-- Begin --
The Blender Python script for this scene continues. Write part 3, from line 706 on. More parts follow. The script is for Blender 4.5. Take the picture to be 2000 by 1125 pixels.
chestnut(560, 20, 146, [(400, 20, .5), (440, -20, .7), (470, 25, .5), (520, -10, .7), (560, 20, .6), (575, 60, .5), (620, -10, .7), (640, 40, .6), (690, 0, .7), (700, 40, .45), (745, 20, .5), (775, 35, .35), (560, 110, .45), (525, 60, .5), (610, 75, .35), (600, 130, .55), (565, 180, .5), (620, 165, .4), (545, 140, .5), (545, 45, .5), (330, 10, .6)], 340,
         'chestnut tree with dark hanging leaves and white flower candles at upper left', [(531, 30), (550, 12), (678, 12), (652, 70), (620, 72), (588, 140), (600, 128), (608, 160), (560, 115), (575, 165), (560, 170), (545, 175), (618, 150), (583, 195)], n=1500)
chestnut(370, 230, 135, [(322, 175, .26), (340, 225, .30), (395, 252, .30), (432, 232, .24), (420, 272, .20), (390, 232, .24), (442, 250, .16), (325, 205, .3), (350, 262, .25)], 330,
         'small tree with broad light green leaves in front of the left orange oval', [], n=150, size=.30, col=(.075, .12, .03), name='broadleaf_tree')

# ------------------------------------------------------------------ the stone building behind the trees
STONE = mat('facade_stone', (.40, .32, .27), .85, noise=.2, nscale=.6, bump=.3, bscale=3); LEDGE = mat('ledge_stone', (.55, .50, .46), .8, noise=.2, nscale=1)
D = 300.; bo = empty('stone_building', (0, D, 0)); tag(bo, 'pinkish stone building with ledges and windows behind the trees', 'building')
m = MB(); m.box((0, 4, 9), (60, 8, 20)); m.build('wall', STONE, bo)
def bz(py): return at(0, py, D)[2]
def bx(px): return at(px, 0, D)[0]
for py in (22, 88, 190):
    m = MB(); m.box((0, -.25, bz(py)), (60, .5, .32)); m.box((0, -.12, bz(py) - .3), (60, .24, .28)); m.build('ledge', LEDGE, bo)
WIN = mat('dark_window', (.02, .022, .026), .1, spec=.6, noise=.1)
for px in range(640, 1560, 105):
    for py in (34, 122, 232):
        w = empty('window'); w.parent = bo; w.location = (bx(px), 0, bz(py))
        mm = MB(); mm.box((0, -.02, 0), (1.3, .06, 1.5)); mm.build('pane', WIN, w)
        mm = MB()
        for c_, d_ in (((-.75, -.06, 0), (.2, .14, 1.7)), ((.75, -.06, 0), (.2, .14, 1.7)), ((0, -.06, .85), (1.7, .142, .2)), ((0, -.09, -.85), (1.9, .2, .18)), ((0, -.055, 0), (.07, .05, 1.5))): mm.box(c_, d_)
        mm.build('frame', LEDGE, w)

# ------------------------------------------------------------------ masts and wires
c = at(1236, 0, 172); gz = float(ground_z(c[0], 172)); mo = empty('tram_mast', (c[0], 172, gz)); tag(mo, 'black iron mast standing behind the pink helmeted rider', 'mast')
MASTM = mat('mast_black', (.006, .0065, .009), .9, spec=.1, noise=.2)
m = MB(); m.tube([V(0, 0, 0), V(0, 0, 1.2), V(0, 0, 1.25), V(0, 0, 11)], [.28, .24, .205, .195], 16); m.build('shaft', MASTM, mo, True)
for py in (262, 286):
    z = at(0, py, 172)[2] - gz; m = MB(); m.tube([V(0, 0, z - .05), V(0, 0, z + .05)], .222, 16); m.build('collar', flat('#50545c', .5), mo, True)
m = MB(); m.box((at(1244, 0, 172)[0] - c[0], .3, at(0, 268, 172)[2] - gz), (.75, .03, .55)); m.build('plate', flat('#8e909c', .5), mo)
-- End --
§ GIVEN REQUEST:
Give the lines again, exactly as they stand, from the beginning of the data through the line with "col=(.075, .12, .03), name='broadleaf_tree')".

§ SOLUTION TO THIS EXERCISE:
The Blender Python script for this scene continues. Write part 3, from line 706 on. More parts follow. The script is for Blender 4.5. Take the picture to be 2000 by 1125 pixels.
chestnut(560, 20, 146, [(400, 20, .5), (440, -20, .7), (470, 25, .5), (520, -10, .7), (560, 20, .6), (575, 60, .5), (620, -10, .7), (640, 40, .6), (690, 0, .7), (700, 40, .45), (745, 20, .5), (775, 35, .35), (560, 110, .45), (525, 60, .5), (610, 75, .35), (600, 130, .55), (565, 180, .5), (620, 165, .4), (545, 140, .5), (545, 45, .5), (330, 10, .6)], 340,
         'chestnut tree with dark hanging leaves and white flower candles at upper left', [(531, 30), (550, 12), (678, 12), (652, 70), (620, 72), (588, 140), (600, 128), (608, 160), (560, 115), (575, 165), (560, 170), (545, 175), (618, 150), (583, 195)], n=1500)
chestnut(370, 230, 135, [(322, 175, .26), (340, 225, .30), (395, 252, .30), (432, 232, .24), (420, 272, .20), (390, 232, .24), (442, 250, .16), (325, 205, .3), (350, 262, .25)], 330,
         'small tree with broad light green leaves in front of the left orange oval', [], n=150, size=.30, col=(.075, .12, .03), name='broadleaf_tree')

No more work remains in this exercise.